→ **What is being asked**
Single out the lines that include the word "scene". Copy them.

→ **Information supplied**
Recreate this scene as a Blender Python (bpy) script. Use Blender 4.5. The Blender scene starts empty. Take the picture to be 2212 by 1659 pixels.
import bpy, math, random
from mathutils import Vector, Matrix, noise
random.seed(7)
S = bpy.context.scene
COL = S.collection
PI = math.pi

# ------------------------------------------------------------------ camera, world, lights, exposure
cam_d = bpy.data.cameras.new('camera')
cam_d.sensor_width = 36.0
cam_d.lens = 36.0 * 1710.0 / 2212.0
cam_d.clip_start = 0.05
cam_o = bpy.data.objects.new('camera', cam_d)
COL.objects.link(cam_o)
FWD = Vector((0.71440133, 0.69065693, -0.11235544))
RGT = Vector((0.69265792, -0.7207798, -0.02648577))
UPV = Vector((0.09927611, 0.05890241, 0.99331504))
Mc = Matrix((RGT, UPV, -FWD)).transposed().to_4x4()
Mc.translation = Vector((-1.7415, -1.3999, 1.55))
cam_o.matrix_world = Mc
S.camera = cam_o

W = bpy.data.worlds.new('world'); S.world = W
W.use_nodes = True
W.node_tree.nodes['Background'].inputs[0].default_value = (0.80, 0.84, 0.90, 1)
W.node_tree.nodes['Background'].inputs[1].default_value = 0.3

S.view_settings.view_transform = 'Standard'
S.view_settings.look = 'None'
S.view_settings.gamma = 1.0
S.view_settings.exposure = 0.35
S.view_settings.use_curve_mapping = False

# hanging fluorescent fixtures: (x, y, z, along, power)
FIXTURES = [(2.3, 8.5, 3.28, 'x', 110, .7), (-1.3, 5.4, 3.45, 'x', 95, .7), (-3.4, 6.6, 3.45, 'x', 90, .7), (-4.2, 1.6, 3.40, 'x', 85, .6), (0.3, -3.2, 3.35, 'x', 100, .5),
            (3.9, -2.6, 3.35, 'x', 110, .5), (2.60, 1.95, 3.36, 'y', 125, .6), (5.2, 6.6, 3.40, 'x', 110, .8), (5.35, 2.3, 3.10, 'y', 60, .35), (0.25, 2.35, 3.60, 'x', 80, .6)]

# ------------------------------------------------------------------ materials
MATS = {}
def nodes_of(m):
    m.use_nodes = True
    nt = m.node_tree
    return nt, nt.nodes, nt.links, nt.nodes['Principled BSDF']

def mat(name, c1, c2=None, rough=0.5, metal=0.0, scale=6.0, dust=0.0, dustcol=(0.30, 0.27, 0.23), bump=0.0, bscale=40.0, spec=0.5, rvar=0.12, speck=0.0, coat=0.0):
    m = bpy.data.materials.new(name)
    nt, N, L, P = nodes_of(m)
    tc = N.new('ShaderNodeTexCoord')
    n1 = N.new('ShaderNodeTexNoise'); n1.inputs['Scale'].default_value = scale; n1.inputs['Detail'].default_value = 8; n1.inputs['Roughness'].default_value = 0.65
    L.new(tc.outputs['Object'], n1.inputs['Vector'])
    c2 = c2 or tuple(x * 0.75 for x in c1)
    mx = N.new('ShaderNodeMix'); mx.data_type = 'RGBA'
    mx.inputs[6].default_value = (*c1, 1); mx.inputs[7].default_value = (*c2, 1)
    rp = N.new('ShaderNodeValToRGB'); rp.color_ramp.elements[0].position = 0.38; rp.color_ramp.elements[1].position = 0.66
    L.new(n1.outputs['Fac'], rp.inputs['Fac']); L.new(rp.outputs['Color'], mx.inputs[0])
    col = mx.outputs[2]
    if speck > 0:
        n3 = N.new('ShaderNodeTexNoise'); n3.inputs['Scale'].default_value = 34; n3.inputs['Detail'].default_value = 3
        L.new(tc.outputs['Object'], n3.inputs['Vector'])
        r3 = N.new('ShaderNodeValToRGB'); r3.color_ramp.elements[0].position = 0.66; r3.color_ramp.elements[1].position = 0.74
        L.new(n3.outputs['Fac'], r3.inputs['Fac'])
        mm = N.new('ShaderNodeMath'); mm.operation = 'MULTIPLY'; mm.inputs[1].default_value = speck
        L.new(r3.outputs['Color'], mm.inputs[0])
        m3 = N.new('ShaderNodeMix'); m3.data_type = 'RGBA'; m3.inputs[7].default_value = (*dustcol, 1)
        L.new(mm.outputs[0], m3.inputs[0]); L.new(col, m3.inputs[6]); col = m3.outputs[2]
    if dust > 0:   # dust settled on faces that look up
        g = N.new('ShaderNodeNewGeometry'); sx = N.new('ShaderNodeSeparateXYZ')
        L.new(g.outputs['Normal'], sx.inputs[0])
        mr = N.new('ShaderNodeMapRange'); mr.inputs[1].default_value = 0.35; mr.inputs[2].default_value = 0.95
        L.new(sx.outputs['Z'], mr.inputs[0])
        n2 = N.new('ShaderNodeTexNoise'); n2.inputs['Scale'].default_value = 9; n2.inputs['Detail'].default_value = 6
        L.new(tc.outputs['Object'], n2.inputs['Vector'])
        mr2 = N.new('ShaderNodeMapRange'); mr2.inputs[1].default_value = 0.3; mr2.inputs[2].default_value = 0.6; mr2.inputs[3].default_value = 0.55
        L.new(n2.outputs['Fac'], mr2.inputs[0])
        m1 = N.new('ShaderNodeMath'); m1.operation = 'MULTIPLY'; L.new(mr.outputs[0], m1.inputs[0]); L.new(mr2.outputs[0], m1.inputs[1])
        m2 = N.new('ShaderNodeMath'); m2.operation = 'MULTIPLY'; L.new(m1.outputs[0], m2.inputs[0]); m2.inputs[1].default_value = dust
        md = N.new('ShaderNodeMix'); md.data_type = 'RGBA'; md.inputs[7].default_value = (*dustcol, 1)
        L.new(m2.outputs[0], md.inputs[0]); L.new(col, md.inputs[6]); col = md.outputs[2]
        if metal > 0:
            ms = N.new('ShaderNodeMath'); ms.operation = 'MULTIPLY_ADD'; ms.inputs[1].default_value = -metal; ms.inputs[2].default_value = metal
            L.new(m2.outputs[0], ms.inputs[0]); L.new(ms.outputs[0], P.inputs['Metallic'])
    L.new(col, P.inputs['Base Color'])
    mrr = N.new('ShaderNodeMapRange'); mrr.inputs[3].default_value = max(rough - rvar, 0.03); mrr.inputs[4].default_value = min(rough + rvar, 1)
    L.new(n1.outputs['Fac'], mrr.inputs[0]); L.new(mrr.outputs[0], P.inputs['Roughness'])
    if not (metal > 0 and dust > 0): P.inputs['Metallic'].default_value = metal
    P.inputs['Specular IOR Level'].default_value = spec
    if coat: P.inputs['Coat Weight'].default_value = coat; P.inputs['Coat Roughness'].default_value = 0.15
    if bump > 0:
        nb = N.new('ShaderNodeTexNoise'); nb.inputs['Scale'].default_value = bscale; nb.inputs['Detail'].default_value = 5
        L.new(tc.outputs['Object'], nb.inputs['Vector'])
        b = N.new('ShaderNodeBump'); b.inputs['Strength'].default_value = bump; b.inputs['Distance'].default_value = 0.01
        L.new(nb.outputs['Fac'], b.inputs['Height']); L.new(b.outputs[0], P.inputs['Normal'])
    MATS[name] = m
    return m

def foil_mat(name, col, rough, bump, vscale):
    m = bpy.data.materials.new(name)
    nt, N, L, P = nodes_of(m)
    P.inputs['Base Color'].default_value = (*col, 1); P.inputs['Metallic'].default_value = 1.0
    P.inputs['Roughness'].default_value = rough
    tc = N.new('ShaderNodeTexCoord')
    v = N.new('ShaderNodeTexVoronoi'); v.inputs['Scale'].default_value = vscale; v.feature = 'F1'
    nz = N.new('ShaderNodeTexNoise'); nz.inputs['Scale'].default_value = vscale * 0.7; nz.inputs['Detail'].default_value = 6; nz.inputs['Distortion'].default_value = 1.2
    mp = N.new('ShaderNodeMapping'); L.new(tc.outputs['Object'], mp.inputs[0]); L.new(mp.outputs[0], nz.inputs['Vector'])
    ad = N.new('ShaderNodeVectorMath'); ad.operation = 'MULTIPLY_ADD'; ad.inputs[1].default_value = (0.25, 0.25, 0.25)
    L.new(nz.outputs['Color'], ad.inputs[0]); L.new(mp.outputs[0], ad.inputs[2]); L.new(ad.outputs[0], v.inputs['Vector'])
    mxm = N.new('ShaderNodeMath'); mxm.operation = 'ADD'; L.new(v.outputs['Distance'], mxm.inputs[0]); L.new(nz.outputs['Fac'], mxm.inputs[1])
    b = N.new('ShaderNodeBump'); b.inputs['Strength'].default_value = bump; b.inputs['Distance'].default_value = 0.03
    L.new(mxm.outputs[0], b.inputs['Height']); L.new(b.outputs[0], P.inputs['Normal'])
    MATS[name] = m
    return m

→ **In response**
Recreate this scene as a Blender Python (bpy) script. Use Blender 4.5. The Blender scene starts empty. Take the picture to be 2212 by 1659 pixels.
S = bpy.context.scene